**WHAT IS EXPECTED**.
Give only the number of lines where "script" occurs.

====== INPUT ROWS ======

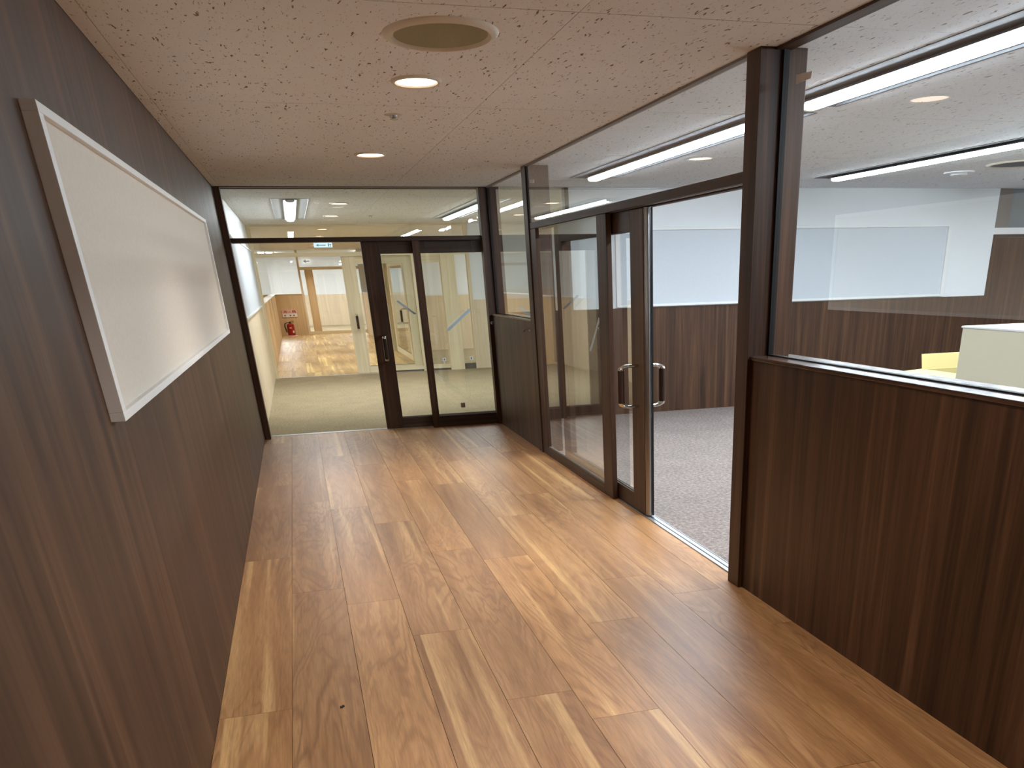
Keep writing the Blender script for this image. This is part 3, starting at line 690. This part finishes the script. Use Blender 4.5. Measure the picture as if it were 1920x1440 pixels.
def textmesh(name, txt, size, mat, parent, fn):
    cu = bpy.data.curves.new(name, 'FONT'); cu.body = txt; cu.size = size; cu.extrude = 0.0; cu.align_x = 'CENTER'; cu.align_y = 'CENTER'
    o = bpy.data.objects.new(name, cu); COL.objects.link(o)
    me = bpy.data.meshes.new_from_object(o.evaluated_get(bpy.context.evaluated_depsgraph_get())); bpy.data.objects.remove(o)
    me.materials.clear(); me.materials.append(M[mat])
    vs = [Vector(fn(v.co.x, v.co.y)) for v in me.vertices]
    c = vs[0].copy() if vs else Vector((0, 0, 0))
    for v, q in zip(me.vertices, vs): v.co = q - c
    return link(name, me, c, parent)
t = thing('fire_sign', 'pink and white fire extinguisher sign on the beige wall', 'sign', (-0.265, YD, 0.575))
box('panel', (-0.51, -0.02, YD - 0.02, YD, 0.575, 0.80), 'signpink', t)
box('lower_panel', (-0.51, -0.02, YD - 0.024, YD - 0.02, 0.575, 0.68), 'wframe', t)
textmesh('lettering', '消火器', 0.17, 'signred', t, lambda x, y: (-0.265 + x * 0.9, YD - 0.026, 0.74 + y * 0.55))
for x in (-0.43, -0.25, -0.13): box('mark', (x - 0.025, x + 0.025, YD - 0.027, YD - 0.0245, 0.605, 0.645), 'signgrey', t)
# hanging exit sign
t = thing('exit_sign', 'pale blue lit exit sign hanging over the far plank corridor', 'sign', (0.87, 26.0, 2.38))
box('face', (0.655, 1.085, 25.97, 26.03, 2.375, 2.47), 'signcyan', t); box('hanger', (0.80, 0.82, 25.99, 26.01, 2.47, H - 0.001), 'plastic', t); box('hanger', (0.92, 0.94, 25.99, 26.01, 2.47, H - 0.001), 'plastic', t)
prism('arrow', [(0.70, 2.42), (0.76, 2.445), (0.76, 2.428), (0.93, 2.428), (0.93, 2.412), (0.76, 2.412), (0.76, 2.395)], 'y', 25.963, 25.97, 'signblue', t)
boxes('figure', [(0.985, 1.005, 25.963, 25.97, 2.39, 2.455), (1.02, 1.06, 25.963, 25.97, 2.425, 2.44), (1.02, 1.05, 25.963, 25.97, 2.39, 2.41)], 'signblue', t)
t = thing('exit_sign', 'white arrow sign hanging in the farthest room', 'sign', (0.64, 41, 2.25))
box('face', (0.49, 0.83, 40.97, 41.03, 2.22, 2.42), 'wframe', t); box('hanger', (0.65, 0.67, 40.99, 41.01, 2.42, H - 0.001), 'plastic', t)
prism('arrow', [(0.54, 2.32), (0.64, 2.38), (0.64, 2.335), (0.77, 2.335), (0.77, 2.305), (0.64, 2.305), (0.64, 2.26)], 'y', 40.965, 40.97, 'signgrey', t)
# crumbs on the planks
c1 = tag(boxes('crumb', [(0.0, 0.012, 0, 0.02, 0, 0.003), (0.008, 0.02, 0.008, 0.024, 0, 0.004)], 'debris'), 'tiny dark crumb on the plank floor near the camera', 'debris'); c1.location = (-0.115, 3.885, 0.0)
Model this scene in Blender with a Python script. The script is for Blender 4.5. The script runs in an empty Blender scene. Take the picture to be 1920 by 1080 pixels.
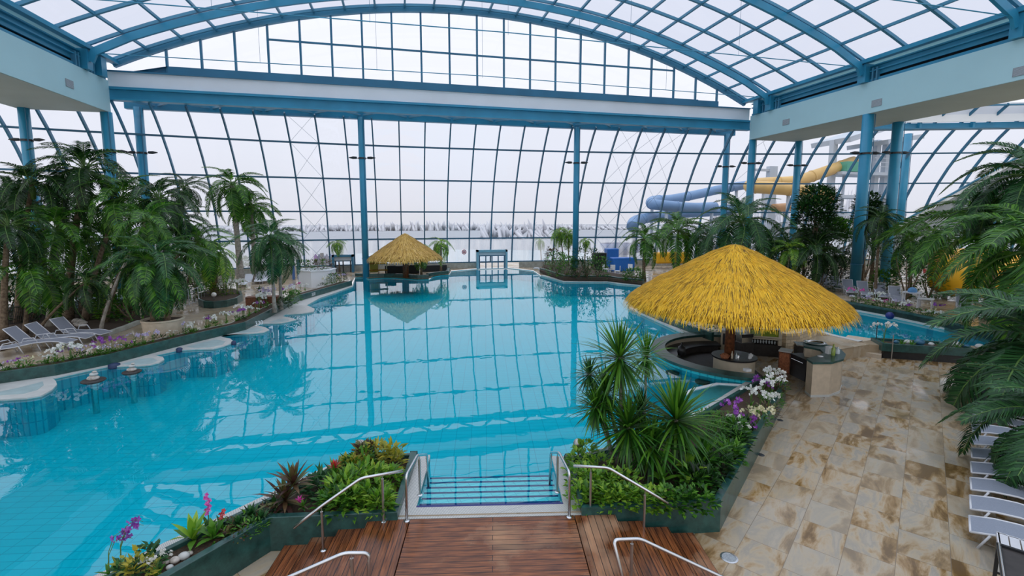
import bpy, math, random
from mathutils import Vector, Matrix, Euler
from mathutils.geometry import tessellate_polygon
PI = math.pi
R = math.radians
random.seed(7)
S = bpy.context.scene
C = S.collection

# ---------------------------------------------------------------- camera
CAM_H, YAW, PTAN = 6.0, R(13.2), .1126
PIT = math.atan(PTAN)
cd = bpy.data.cameras.new('camera')
cd.sensor_width = 36; cd.lens = 900/1920*36; cd.shift_y = -31/1920; cd.clip_end = 2000
cam = bpy.data.objects.new('camera', cd); C.objects.link(cam)
cam.location = (0, 0, CAM_H); cam.rotation_euler = (PI/2-PIT, 0, -YAW)
S.camera = cam
# ---------------------------------------------------------------- sky and exposure
S.view_settings.view_transform = 'Standard'; S.view_settings.look = 'None'
S.view_settings.gamma = 1; S.view_settings.use_curve_mapping = False
S.view_settings.exposure = 0.0
W = bpy.data.worlds.new('overcast_sky'); S.world = W; W.use_nodes = True
n = W.node_tree.nodes; l = W.node_tree.links
tc = n.new('ShaderNodeTexCoord'); sp = n.new('ShaderNodeSeparateXYZ'); l.new(tc.outputs['Generated'], sp.inputs[0])
cr = n.new('ShaderNodeValToRGB'); l.new(sp.outputs['Z'], cr.inputs[0])
e = cr.color_ramp.elements
e[0].position = 0.0; e[0].color = (.31, .31, .325, 1)
e[1].position = 1.0; e[1].color = (.66, .69, .73, 1)
for p_, c_ in ((.03, (.325, .325, .345, 1)), (.12, (.345, .35, .375, 1)), (.48, (.37, .375, .40, 1)), (.72, (.56, .58, .63, 1))):
    q_ = e.new(p_); q_.color = c_
bg = n['Background']; l.new(cr.outputs[0], bg.inputs[0]); bg.inputs[1].default_value = 2.75
S.cycles.max_bounces = 8; S.cycles.diffuse_bounces = 4; S.cycles.transparent_max_bounces = 12

# ---------------------------------------------------------------- measuring helpers: a pixel of the photo met with a real plane
FWD = Vector((math.sin(YAW)*math.cos(PIT), math.cos(YAW)*math.cos(PIT), -math.sin(PIT)))
RGT = Vector((math.cos(YAW), -math.sin(YAW), 0))
UPV = Vector((math.sin(YAW)*math.sin(PIT), math.cos(YAW)*math.sin(PIT), math.cos(PIT)))
def ray(x, y): return FWD + RGT*((x-960)/900) - UPV*((y-509)/900)
def at(x, y, z=0.0):
    d = ray(x, y); t = (z-CAM_H)/d.z; return Vector((d.x*t, d.y*t, z))
def atY(x, y, Y):
    d = ray(x, y); t = Y/d.y; return Vector((d.x*t, Y, CAM_H+d.z*t))
def atX(x, y, X):
    d = ray(x, y); t = X/d.x; return Vector((X, d.y*t, CAM_H+d.z*t))
def depth(P): return (P[0]*FWD.x+P[1]*FWD.y+(P[2]-CAM_H)*FWD.z)
def interp(x, pts):
    if x <= pts[0][0]: return pts[0][1]
    for a, b in zip(pts, pts[1:]):
        if x <= b[0]: return a[1]+(b[1]-a[1])*(x-a[0])/(b[0]-a[0])
    return pts[-1][1]

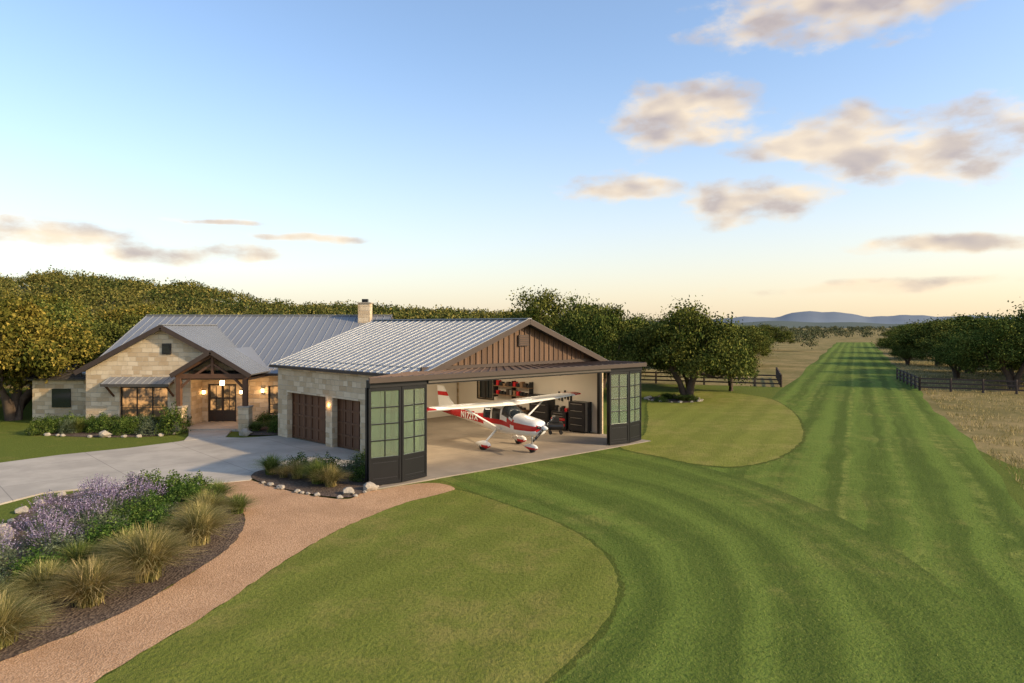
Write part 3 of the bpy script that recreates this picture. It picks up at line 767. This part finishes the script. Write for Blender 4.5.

======

**SOLUTION TO THIS TASK**.
3